El texto cerraba con la firma de José Figueres Ferrer y la intención era que las hojas se repartieran entre los simpatizantes figueristas y los ciudadanos en general sigilosamente, pues si uno de esos papeles caía en las manos del bando contrario, la vida de don Rodolfo correría peligro.
“En la guerra del 48 yo cooperé con mi intelecto, porque repartí esas hojas y tenía que tener mucho cuidado porque había muchos comunistas trabajadores que creían que ganando ese car’e barro iban a ganar ellos también.
“Entonces, yo tengo un ramito de excombatiente, porque yo tuve que repartir esas hojas arriesgándome a que me mataran”, afirma.
De todas formas don Rodolfo, quien el 20 de marzo del 2023 cumplirá 100 años, asegura haberlo tenido todo claro: “yo sabía quiénes eran los míos y a quién le tenía que dar las hojas”.
Así fueron pasando los días de esa época convulsa. El trabajo dentro del garaje lo mantenía a salvo pese a que frecuentemente entregaba la circular de forma discreta para comunicar el mensaje de su líder. Además, diariamente se enteraba que alguien nuevo fallecía producto de los enfrentamientos armados, incluso hubo víctimas que estaban en la hora y el lugar equivocados.
“Me acuerdo que había un señor que se llamaba Venancio Zamora que vivía con dos viejitas. Un día andaba tomando guaro y de repente lo agarraron y se lo apearon… vieras, pobrecitas las viejitas. Nosotros cooperábamos para ayudarlas a ellas.
“También, luego de que se llevaron a todos los cusucos -así le decían a las personas que trabajaban arreglando las líneas del tren- vi muchas mujeres que estaban llorando porque se habían llevado a sus esposos… fuimos pocos los que nos salvamos y nos lo capeamos porque estábamos ahí al lado del mar. Pero sería yo un mentiroso si yo dijera que tuve que pelear, porque a mí no me tocó ir”, comenta.

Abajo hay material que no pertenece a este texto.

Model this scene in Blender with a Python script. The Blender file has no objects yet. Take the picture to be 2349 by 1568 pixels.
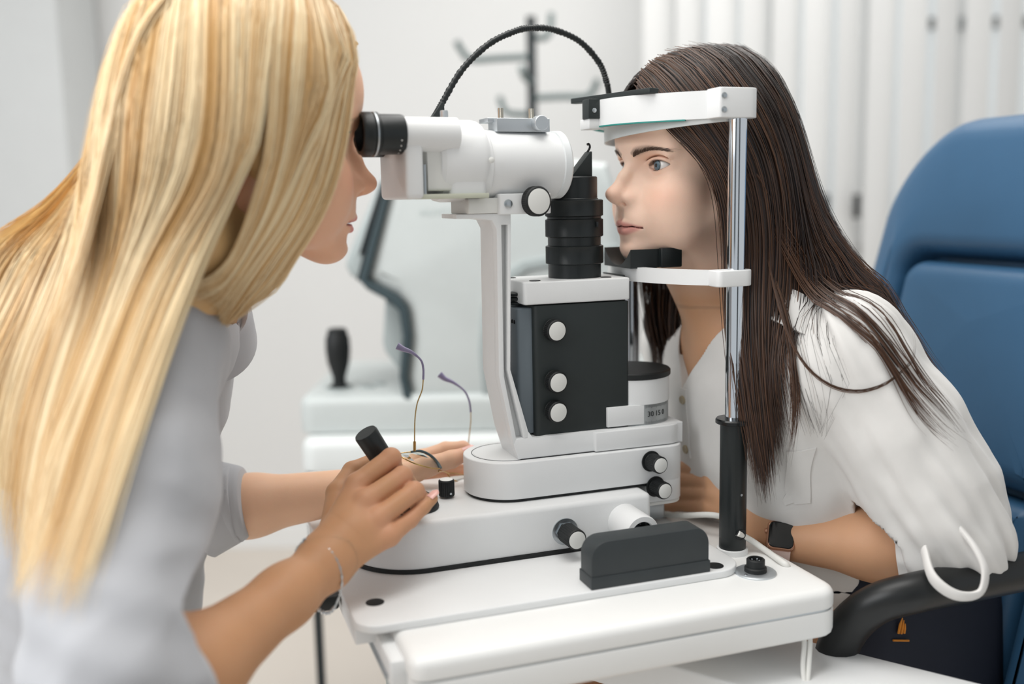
import bpy, math
import numpy as np
from mathutils import Matrix, Vector

# ------------------------------------------------------------------ camera, light, exposure
SC = bpy.context.scene
COL = SC.collection
FPX = 2284.0                                   # focal length in pixels of the 2349 px wide frame
PITCH = math.atan(334 / 2284.0)
ROLL = 0.02
CAM = np.array([0.0, 0.0, 1.18])
_cp, _sp = math.cos(PITCH), math.sin(PITCH)
FWD = np.array([0, _cp, -_sp]); _R0 = np.array([1.0, 0, 0]); _U0 = np.array([0, _sp, _cp])
RIGHT = math.cos(ROLL) * _R0 - math.sin(ROLL) * _U0
UP = math.cos(ROLL) * _U0 + math.sin(ROLL) * _R0

cam_data = bpy.data.cameras.new('camera')
cam_data.sensor_width = 36.0
cam_data.lens = FPX / 2349.0 * 36.0
cam_data.clip_start = 0.02
cam_data.dof.use_dof = True
cam_data.dof.focus_distance = 1.08
cam_data.dof.aperture_fstop = 1.75
cam = bpy.data.objects.new('camera', cam_data)
COL.objects.link(cam)
cam.matrix_world = Matrix(((RIGHT[0], UP[0], -FWD[0], CAM[0]), (RIGHT[1], UP[1], -FWD[1], CAM[1]),
                           (RIGHT[2], UP[2], -FWD[2], CAM[2]), (0, 0, 0, 1)))
SC.camera = cam

world = bpy.data.worlds.new('world'); SC.world = world
world.use_nodes = True
world.node_tree.nodes['Background'].inputs[0].default_value = (0.93, 0.97, 1.0, 1)
world.node_tree.nodes['Background'].inputs[1].default_value = 0.60

def area_light(name, loc, target, sx, sy, power, col):
    ld = bpy.data.lights.new(name, 'AREA'); ld.shape = 'RECTANGLE'; ld.size = sx; ld.size_y = sy
    ld.energy = power; ld.color = col
    o = bpy.data.objects.new(name, ld); COL.objects.link(o)
    o.location = loc
    o.rotation_euler = (Vector(target) - Vector(loc)).to_track_quat('-Z', 'Y').to_euler()
    return o
area_light('ceiling_lamp', (-0.3, 0.9, 2.55), (-0.3, 0.9, 0), 1.6, 1.2, 26, (1, 0.985, 0.96))
area_light('ceiling_lamp', (0.7, 2.2, 2.55), (0.7, 2.2, 0), 1.6, 1.2, 20, (1, 0.985, 0.96))
area_light('face_fill', (-1.75, 0.0, 1.95), (0.2, 1.15, 1.1), 1.7, 1.3, 34, (0.97, 0.985, 1.0))  # soft area light added on the left to fill the patient's face

SC.view_settings.view_transform = 'Standard'
SC.view_settings.look = 'None'
SC.view_settings.exposure = 0.0
SC.view_settings.gamma = 1.0
SC.view_settings.use_curve_mapping = False

# ------------------------------------------------------------------ measuring helpers (photo pixel -> point at a known depth)
def ray(px, py):
    return FWD + RIGHT * (px - 1174.5) / FPX - UP * (py - 784) / FPX
def at(px, py, y):
    r = ray(px, py); return CAM + r * (y / r[1])
def onz(px, py, z):
    r = ray(px, py); return CAM + r * ((z - CAM[2]) / r[2])
ANG = math.radians(19)                          # slit lamp axis: examiner -> patient
DV = np.array([math.cos(ANG), math.sin(ANG), 0]); EV = np.array([-math.sin(ANG), math.cos(ANG), 0])
BASE = np.array([0.2377, 1.05, 0.0])            # foot of the near head rest post
def loc(px, py, t):
    r = ray(px, py); k = (t - (CAM - BASE) @ EV) / (r @ EV); q = CAM + r * k
    return np.array([(q - BASE) @ DV, t, q[2]])
def W(s, t, z):
    return BASE + DV * s + EV * t + np.array([0, 0, z])

# ------------------------------------------------------------------ materials
def lin(h):
    h = h.lstrip('#'); v = [int(h[i:i + 2], 16) / 255 for i in (0, 2, 4)]
    return tuple((c / 12.92 if c <= 0.04045 else ((c + 0.055) / 1.055) ** 2.4) for c in v) + (1,)
def mat(name, col, rough=0.5, metal=0.0, var=0.03, scale=30, bump=0.0, bscale=400, spec=0.5, coat=0, sheen=0,
        trans=0, ior=1.45, attr=None, sss=0, alpha=1, aniso=0):
    m = bpy.data.materials.new(name); m.use_nodes = True
    nt = m.node_tree; b = nt.nodes['Principled BSDF']
    c = lin(col) if isinstance(col, str) else col
    b.inputs['Roughness'].default_value = rough; b.inputs['Metallic'].default_value = metal
    b.inputs['Specular IOR Level'].default_value = spec
    b.inputs['Coat Weight'].default_value = coat
    b.inputs['Sheen Weight'].default_value = sheen
    b.inputs['Transmission Weight'].default_value = trans
    b.inputs['IOR'].default_value = ior
    b.inputs['Alpha'].default_value = alpha
    b.inputs['Anisotropic'].default_value = aniso
    if sss:
        b.inputs['Subsurface Weight'].default_value = sss
        b.inputs['Subsurface Radius'].default_value = (1.0, 0.35, 0.2)
        b.inputs['Subsurface Scale'].default_value = 0.004
    tc = nt.nodes.new('ShaderNodeTexCoord')
    if attr:
        at_ = nt.nodes.new('ShaderNodeAttribute'); at_.attribute_name = attr
        src = at_.outputs['Color']
    else:
        rgb = nt.nodes.new('ShaderNodeRGB'); rgb.outputs[0].default_value = c; src = rgb.outputs[0]
    if var:
        n = nt.nodes.new('ShaderNodeTexNoise'); n.inputs['Scale'].default_value = scale; n.inputs['Detail'].default_value = 3
        nt.links.new(tc.outputs['Object'], n.inputs['Vector'])
        mr = nt.nodes.new('ShaderNodeMapRange'); mr.inputs[3].default_value = 1 - var; mr.inputs[4].default_value = 1 + var
        nt.links.new(n.outputs[0], mr.inputs[0])
        mx = nt.nodes.new('ShaderNodeMix'); mx.data_type = 'RGBA'; mx.blend_type = 'MULTIPLY'; mx.inputs[0].default_value = 1
        nt.links.new(src, mx.inputs[6]); nt.links.new(mr.outputs[0], mx.inputs[7])
        src = mx.outputs[2]
    nt.links.new(src, b.inputs['Base Color'])
    if bump:
        n2 = nt.nodes.new('ShaderNodeTexNoise'); n2.inputs['Scale'].default_value = bscale; n2.inputs['Detail'].default_value = 4
        nt.links.new(tc.outputs['Object'], n2.inputs['Vector'])
        bp = nt.nodes.new('ShaderNodeBump'); bp.inputs['Strength'].default_value = bump; bp.inputs['Distance'].default_value = 0.001
        nt.links.new(n2.outputs[0], bp.inputs['Height']); nt.links.new(bp.outputs[0], b.inputs['Normal'])
    return m
MT = {}
def mk(name, *a, **k): MT[name] = mat(name, *a, **k)
mk('white_paint', '#e9eaea', 0.38, var=0.02, bump=0.05, bscale=900)
mk('white_plastic', '#f0f0ef', 0.4, var=0.015)
mk('cap_white', '#e6e6e2', 0.45, var=0.03)
mk('table_white', '#eeeeec', 0.34, var=0.015)
mk('black_satin', '#1b2021', 0.38, var=0.08, bump=0.04, bscale=700)
mk('black_rubber', '#16191a', 0.55, var=0.08)
mk('black_gloss', '#121415', 0.22, var=0.05)
mk('dark_box', '#262c2c', 0.5, var=0.06, bump=0.06, bscale=1200)
mk('grey_rail', '#33383a', 0.5, var=0.12, scale=60)
mk('chrome', '#dfe3e8', 0.08, 1.0, var=0.0)
mk('steel', '#b9bfc3', 0.32, 1.0, var=0.03)
mk('alu', '#c9ced2', 0.4, 0.85, var=0.03)
mk('gold', '#c9a76a', 0.25, 1.0, var=0.03)
mk('brass', '#c6c1b4', 0.3, 1.0, var=0.03)
mk('scale_metal', '#b4b8b9', 0.42, 0.7, var=0.03)
mk('ink', '#26282a', 0.6, var=0)
mk('white_cable', '#e4e3de', 0.5, var=0.02)
mk('glass', '#ffffff', 0.02, var=0, trans=1, ior=1.5)

# ------------------------------------------------------------------ mesh builder
def rrect(x0, x1, y0, y1, r, n=5):
    """rounded rectangle outline, r = one radius or four (x0y0, x1y0, x1y1, x0y1)"""
    r = [r] * 4 if not isinstance(r, (list, tuple)) else r
    out = []
    for (cx, cy, a0, rr) in ((x0 + r[0], y0 + r[0], math.pi, r[0]), (x1 - r[1], y0 + r[1], 1.5 * math.pi, r[1]),
                             (x1 - r[2], y1 - r[2], 0, r[2]), (x0 + r[3], y1 - r[3], 0.5 * math.pi, r[3])):
        m = n if rr < 0.03 else 3 * n
        for i in range(m + 1):
            a = a0 + 0.5 * math.pi * i / m
            out.append((cx + rr * math.cos(a), cy + rr * math.sin(a)))
    o2 = [out[0]]
    for p in out[1:]:
        if abs(p[0] - o2[-1][0]) + abs(p[1] - o2[-1][1]) > 1e-7: o2.append(p)
    if abs(o2[0][0] - o2[-1][0]) + abs(o2[0][1] - o2[-1][1]) < 1e-7: o2.pop()
    return o2
def offset(poly, dist):
    P = np.array(poly); n = len(P)
    a = P - np.roll(P, 1, 0); b = np.roll(P, -1, 0) - P
    na = np.stack([a[:, 1], -a[:, 0]], 1); nb = np.stack([b[:, 1], -b[:, 0]], 1)
    na /= np.linalg.norm(na, axis=1)[:, None] + 1e-12; nb /= np.linalg.norm(nb, axis=1)[:, None] + 1e-12
    m = na + nb; l = (m * m).sum(1)[:, None]; m = m * 2 / np.maximum(l, 0.6)
    return P - m * dist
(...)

Por ello, aunque Pupa le dejó dos armas en el garaje para que las usara si fuera necesario, nunca las tocó. No obstante los revólveres, que eran tan codiciados en aquella época, tampoco sobrevivieron a la guerra.
Un día, tres hombres ingresaron al garaje desesperados buscando armas y no le dieron opción.
“Eran tres carajos envenenados liberacionistas quienes me dijeron: ‘denos esos revólveres porque vamos a ir a buscar Braulio, un señor que vivía en un terreno anexo a la bananera. Yo les decía que no y ellos insistían en que sí; y yo cometí el error de dárselos sin permiso de Pupa. Entonces se fueron y lo encontraron en una hamaca al viejo ese…”, relata.
Así, vio muchas otras escenas: trenes llenos de hombres con cachuchas, cazadoras que llevaban soldados que armaban tiroteos repentinos, e incluso le tocó huir una vez, pues lo estaban persiguiendo.
Hoy, más de siete décadas después de aquellos meses llenos de angustia, a don Rodolfo le gusta compartir sus anécdotas, pues considera que aquellas batallas permitieron construir la Costa Rica de hoy.
“Gracias a Dios aquello ya pasó y nos permitió crear esta Costa Rica tan linda y tan buena. La mejor república de todo el continente americano, una Costa Rica sin armas y sin ejército… vivimos bien en este país… ¡Qué país más lindo tenemos!”, finaliza.